▸ Your goal
Copy out the data below verbatim.

......

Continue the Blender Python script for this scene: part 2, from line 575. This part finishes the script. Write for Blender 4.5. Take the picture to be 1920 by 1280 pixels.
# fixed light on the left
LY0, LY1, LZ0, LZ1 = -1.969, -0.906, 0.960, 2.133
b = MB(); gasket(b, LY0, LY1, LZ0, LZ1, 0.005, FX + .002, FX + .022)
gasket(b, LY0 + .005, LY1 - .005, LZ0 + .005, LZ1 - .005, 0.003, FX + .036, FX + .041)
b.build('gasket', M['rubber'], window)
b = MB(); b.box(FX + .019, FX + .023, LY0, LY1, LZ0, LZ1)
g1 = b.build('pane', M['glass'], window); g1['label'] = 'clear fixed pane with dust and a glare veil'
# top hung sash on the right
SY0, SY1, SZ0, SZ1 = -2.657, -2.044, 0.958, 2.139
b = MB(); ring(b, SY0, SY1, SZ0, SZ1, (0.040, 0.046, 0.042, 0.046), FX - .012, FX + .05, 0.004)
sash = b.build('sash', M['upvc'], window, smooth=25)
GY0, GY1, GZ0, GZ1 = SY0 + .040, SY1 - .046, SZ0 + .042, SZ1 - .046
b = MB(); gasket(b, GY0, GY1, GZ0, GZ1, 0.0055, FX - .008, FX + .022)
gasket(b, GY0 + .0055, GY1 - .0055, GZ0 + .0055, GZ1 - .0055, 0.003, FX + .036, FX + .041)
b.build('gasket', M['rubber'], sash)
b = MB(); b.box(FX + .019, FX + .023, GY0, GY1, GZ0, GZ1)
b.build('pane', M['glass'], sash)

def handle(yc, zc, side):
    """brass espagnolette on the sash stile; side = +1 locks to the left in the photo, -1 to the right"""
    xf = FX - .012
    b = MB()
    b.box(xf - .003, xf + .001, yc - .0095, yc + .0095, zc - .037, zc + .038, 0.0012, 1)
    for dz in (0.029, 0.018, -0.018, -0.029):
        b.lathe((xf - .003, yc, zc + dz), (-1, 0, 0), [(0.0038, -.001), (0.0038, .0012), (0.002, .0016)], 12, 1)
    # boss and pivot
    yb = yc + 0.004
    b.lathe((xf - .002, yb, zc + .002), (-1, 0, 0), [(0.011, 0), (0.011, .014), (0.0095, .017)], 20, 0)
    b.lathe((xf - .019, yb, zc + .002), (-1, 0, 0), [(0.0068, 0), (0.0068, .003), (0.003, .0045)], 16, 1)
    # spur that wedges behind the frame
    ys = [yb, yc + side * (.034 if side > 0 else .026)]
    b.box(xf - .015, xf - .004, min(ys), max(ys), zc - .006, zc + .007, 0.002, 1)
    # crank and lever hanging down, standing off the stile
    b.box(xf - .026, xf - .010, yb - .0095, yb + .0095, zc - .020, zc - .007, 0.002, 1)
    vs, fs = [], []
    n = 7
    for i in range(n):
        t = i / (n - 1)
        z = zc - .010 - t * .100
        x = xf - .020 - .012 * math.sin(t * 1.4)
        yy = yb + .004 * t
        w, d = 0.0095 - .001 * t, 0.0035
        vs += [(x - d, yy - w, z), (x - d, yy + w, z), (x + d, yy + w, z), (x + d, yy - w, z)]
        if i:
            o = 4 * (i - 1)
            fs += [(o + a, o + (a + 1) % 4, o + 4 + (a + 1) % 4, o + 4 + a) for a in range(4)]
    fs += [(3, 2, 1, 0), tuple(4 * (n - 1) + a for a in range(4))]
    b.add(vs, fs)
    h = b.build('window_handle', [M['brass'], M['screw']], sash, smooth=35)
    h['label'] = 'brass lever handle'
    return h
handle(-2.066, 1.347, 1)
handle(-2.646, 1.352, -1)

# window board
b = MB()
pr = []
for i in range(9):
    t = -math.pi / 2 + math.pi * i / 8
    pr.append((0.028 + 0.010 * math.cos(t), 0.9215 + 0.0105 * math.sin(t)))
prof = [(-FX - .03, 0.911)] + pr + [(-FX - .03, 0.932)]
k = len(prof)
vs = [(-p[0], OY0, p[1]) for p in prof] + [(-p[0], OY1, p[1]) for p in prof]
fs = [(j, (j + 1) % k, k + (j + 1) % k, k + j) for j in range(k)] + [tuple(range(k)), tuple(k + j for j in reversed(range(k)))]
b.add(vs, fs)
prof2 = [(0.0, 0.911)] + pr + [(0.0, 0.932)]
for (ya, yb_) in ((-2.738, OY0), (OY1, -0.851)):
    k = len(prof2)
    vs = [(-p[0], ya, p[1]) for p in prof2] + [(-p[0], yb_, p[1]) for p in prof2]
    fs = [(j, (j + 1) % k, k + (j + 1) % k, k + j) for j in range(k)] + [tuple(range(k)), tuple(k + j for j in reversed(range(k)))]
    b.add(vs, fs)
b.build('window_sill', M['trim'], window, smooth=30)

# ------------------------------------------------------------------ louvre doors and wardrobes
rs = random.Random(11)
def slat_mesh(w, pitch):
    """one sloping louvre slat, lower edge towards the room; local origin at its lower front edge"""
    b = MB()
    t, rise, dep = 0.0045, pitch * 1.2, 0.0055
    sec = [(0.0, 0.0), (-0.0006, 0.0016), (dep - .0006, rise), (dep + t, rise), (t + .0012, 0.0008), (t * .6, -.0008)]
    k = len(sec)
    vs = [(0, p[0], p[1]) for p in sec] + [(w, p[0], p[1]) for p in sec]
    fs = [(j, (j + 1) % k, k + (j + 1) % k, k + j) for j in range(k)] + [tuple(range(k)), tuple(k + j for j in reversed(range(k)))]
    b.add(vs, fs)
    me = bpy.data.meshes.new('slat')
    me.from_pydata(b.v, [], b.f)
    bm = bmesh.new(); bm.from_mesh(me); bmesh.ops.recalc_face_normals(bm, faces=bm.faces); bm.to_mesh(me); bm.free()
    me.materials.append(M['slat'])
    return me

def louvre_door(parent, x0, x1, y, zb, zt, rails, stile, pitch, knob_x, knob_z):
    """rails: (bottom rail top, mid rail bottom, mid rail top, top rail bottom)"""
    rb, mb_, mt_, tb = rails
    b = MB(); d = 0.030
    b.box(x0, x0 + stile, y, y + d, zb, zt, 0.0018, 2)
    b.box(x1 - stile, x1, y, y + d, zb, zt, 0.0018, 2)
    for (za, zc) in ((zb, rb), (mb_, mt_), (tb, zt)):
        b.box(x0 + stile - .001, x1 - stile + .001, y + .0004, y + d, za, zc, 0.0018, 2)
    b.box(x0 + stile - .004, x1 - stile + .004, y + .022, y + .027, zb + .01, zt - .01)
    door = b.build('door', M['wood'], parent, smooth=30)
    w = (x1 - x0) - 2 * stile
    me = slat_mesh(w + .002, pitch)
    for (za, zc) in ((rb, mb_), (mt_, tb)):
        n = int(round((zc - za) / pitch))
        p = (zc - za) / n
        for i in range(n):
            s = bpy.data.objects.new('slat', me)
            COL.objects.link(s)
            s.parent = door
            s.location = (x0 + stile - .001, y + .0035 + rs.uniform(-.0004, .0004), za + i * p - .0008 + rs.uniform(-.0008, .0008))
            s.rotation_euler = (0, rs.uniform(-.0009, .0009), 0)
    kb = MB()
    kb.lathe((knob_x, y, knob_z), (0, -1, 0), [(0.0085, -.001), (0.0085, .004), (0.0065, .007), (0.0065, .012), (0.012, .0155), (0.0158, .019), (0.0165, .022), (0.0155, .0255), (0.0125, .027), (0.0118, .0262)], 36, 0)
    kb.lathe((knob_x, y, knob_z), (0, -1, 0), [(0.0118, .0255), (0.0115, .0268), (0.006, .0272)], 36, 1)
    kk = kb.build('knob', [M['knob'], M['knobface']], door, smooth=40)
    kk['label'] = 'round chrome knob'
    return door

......

▸ Answer to the problem
Continue the Blender Python script for this scene: part 2, from line 575. This part finishes the script. Write for Blender 4.5. Take the picture to be 1920 by 1280 pixels.
# fixed light on the left
LY0, LY1, LZ0, LZ1 = -1.969, -0.906, 0.960, 2.133
b = MB(); gasket(b, LY0, LY1, LZ0, LZ1, 0.005, FX + .002, FX + .022)
gasket(b, LY0 + .005, LY1 - .005, LZ0 + .005, LZ1 - .005, 0.003, FX + .036, FX + .041)
b.build('gasket', M['rubber'], window)
b = MB(); b.box(FX + .019, FX + .023, LY0, LY1, LZ0, LZ1)
g1 = b.build('pane', M['glass'], window); g1['label'] = 'clear fixed pane with dust and a glare veil'
# top hung sash on the right
SY0, SY1, SZ0, SZ1 = -2.657, -2.044, 0.958, 2.139
b = MB(); ring(b, SY0, SY1, SZ0, SZ1, (0.040, 0.046, 0.042, 0.046), FX - .012, FX + .05, 0.004)
sash = b.build('sash', M['upvc'], window, smooth=25)
GY0, GY1, GZ0, GZ1 = SY0 + .040, SY1 - .046, SZ0 + .042, SZ1 - .046
b = MB(); gasket(b, GY0, GY1, GZ0, GZ1, 0.0055, FX - .008, FX + .022)
gasket(b, GY0 + .0055, GY1 - .0055, GZ0 + .0055, GZ1 - .0055, 0.003, FX + .036, FX + .041)
b.build('gasket', M['rubber'], sash)
b = MB(); b.box(FX + .019, FX + .023, GY0, GY1, GZ0, GZ1)
b.build('pane', M['glass'], sash)

def handle(yc, zc, side):
    """brass espagnolette on the sash stile; side = +1 locks to the left in the photo, -1 to the right"""
    xf = FX - .012
    b = MB()
    b.box(xf - .003, xf + .001, yc - .0095, yc + .0095, zc - .037, zc + .038, 0.0012, 1)
    for dz in (0.029, 0.018, -0.018, -0.029):
        b.lathe((xf - .003, yc, zc + dz), (-1, 0, 0), [(0.0038, -.001), (0.0038, .0012), (0.002, .0016)], 12, 1)
    # boss and pivot
    yb = yc + 0.004
    b.lathe((xf - .002, yb, zc + .002), (-1, 0, 0), [(0.011, 0), (0.011, .014), (0.0095, .017)], 20, 0)
    b.lathe((xf - .019, yb, zc + .002), (-1, 0, 0), [(0.0068, 0), (0.0068, .003), (0.003, .0045)], 16, 1)
    # spur that wedges behind the frame
    ys = [yb, yc + side * (.034 if side > 0 else .026)]
    b.box(xf - .015, xf - .004, min(ys), max(ys), zc - .006, zc + .007, 0.002, 1)
    # crank and lever hanging down, standing off the stile
    b.box(xf - .026, xf - .010, yb - .0095, yb + .0095, zc - .020, zc - .007, 0.002, 1)
    vs, fs = [], []
    n = 7
    for i in range(n):
        t = i / (n - 1)
        z = zc - .010 - t * .100
        x = xf - .020 - .012 * math.sin(t * 1.4)
        yy = yb + .004 * t
        w, d = 0.0095 - .001 * t, 0.0035
        vs += [(x - d, yy - w, z), (x - d, yy + w, z), (x + d, yy + w, z), (x + d, yy - w, z)]
        if i:
            o = 4 * (i - 1)
            fs += [(o + a, o + (a + 1) % 4, o + 4 + (a + 1) % 4, o + 4 + a) for a in range(4)]
    fs += [(3, 2, 1, 0), tuple(4 * (n - 1) + a for a in range(4))]
    b.add(vs, fs)
    h = b.build('window_handle', [M['brass'], M['screw']], sash, smooth=35)
    h['label'] = 'brass lever handle'
    return h
handle(-2.066, 1.347, 1)
handle(-2.646, 1.352, -1)

# window board
b = MB()
pr = []
for i in range(9):
    t = -math.pi / 2 + math.pi * i / 8
    pr.append((0.028 + 0.010 * math.cos(t), 0.9215 + 0.0105 * math.sin(t)))
prof = [(-FX - .03, 0.911)] + pr + [(-FX - .03, 0.932)]
k = len(prof)
vs = [(-p[0], OY0, p[1]) for p in prof] + [(-p[0], OY1, p[1]) for p in prof]
fs = [(j, (j + 1) % k, k + (j + 1) % k, k + j) for j in range(k)] + [tuple(range(k)), tuple(k + j for j in reversed(range(k)))]
b.add(vs, fs)
prof2 = [(0.0, 0.911)] + pr + [(0.0, 0.932)]
for (ya, yb_) in ((-2.738, OY0), (OY1, -0.851)):
    k = len(prof2)
    vs = [(-p[0], ya, p[1]) for p in prof2] + [(-p[0], yb_, p[1]) for p in prof2]
    fs = [(j, (j + 1) % k, k + (j + 1) % k, k + j) for j in range(k)] + [tuple(range(k)), tuple(k + j for j in reversed(range(k)))]
    b.add(vs, fs)
b.build('window_sill', M['trim'], window, smooth=30)

# ------------------------------------------------------------------ louvre doors and wardrobes
rs = random.Random(11)
def slat_mesh(w, pitch):
    """one sloping louvre slat, lower edge towards the room; local origin at its lower front edge"""
    b = MB()
    t, rise, dep = 0.0045, pitch * 1.2, 0.0055
    sec = [(0.0, 0.0), (-0.0006, 0.0016), (dep - .0006, rise), (dep + t, rise), (t + .0012, 0.0008), (t * .6, -.0008)]
    k = len(sec)
    vs = [(0, p[0], p[1]) for p in sec] + [(w, p[0], p[1]) for p in sec]
    fs = [(j, (j + 1) % k, k + (j + 1) % k, k + j) for j in range(k)] + [tuple(range(k)), tuple(k + j for j in reversed(range(k)))]
    b.add(vs, fs)
    me = bpy.data.meshes.new('slat')
    me.from_pydata(b.v, [], b.f)
    bm = bmesh.new(); bm.from_mesh(me); bmesh.ops.recalc_face_normals(bm, faces=bm.faces); bm.to_mesh(me); bm.free()
    me.materials.append(M['slat'])
    return me

def louvre_door(parent, x0, x1, y, zb, zt, rails, stile, pitch, knob_x, knob_z):
    """rails: (bottom rail top, mid rail bottom, mid rail top, top rail bottom)"""
    rb, mb_, mt_, tb = rails
    b = MB(); d = 0.030
    b.box(x0, x0 + stile, y, y + d, zb, zt, 0.0018, 2)
    b.box(x1 - stile, x1, y, y + d, zb, zt, 0.0018, 2)
    for (za, zc) in ((zb, rb), (mb_, mt_), (tb, zt)):
        b.box(x0 + stile - .001, x1 - stile + .001, y + .0004, y + d, za, zc, 0.0018, 2)
    b.box(x0 + stile - .004, x1 - stile + .004, y + .022, y + .027, zb + .01, zt - .01)
    door = b.build('door', M['wood'], parent, smooth=30)
    w = (x1 - x0) - 2 * stile
    me = slat_mesh(w + .002, pitch)
    for (za, zc) in ((rb, mb_), (mt_, tb)):
        n = int(round((zc - za) / pitch))
        p = (zc - za) / n
        for i in range(n):
            s = bpy.data.objects.new('slat', me)
            COL.objects.link(s)
            s.parent = door
            s.location = (x0 + stile - .001, y + .0035 + rs.uniform(-.0004, .0004), za + i * p - .0008 + rs.uniform(-.0008, .0008))
            s.rotation_euler = (0, rs.uniform(-.0009, .0009), 0)
    kb = MB()
    kb.lathe((knob_x, y, knob_z), (0, -1, 0), [(0.0085, -.001), (0.0085, .004), (0.0065, .007), (0.0065, .012), (0.012, .0155), (0.0158, .019), (0.0165, .022), (0.0155, .0255), (0.0125, .027), (0.0118, .0262)], 36, 0)
    kb.lathe((knob_x, y, knob_z), (0, -1, 0), [(0.0118, .0255), (0.0115, .0268), (0.006, .0272)], 36, 1)
    kk = kb.build('knob', [M['knob'], M['knobface']], door, smooth=40)
    kk['label'] = 'round chrome knob'
    return door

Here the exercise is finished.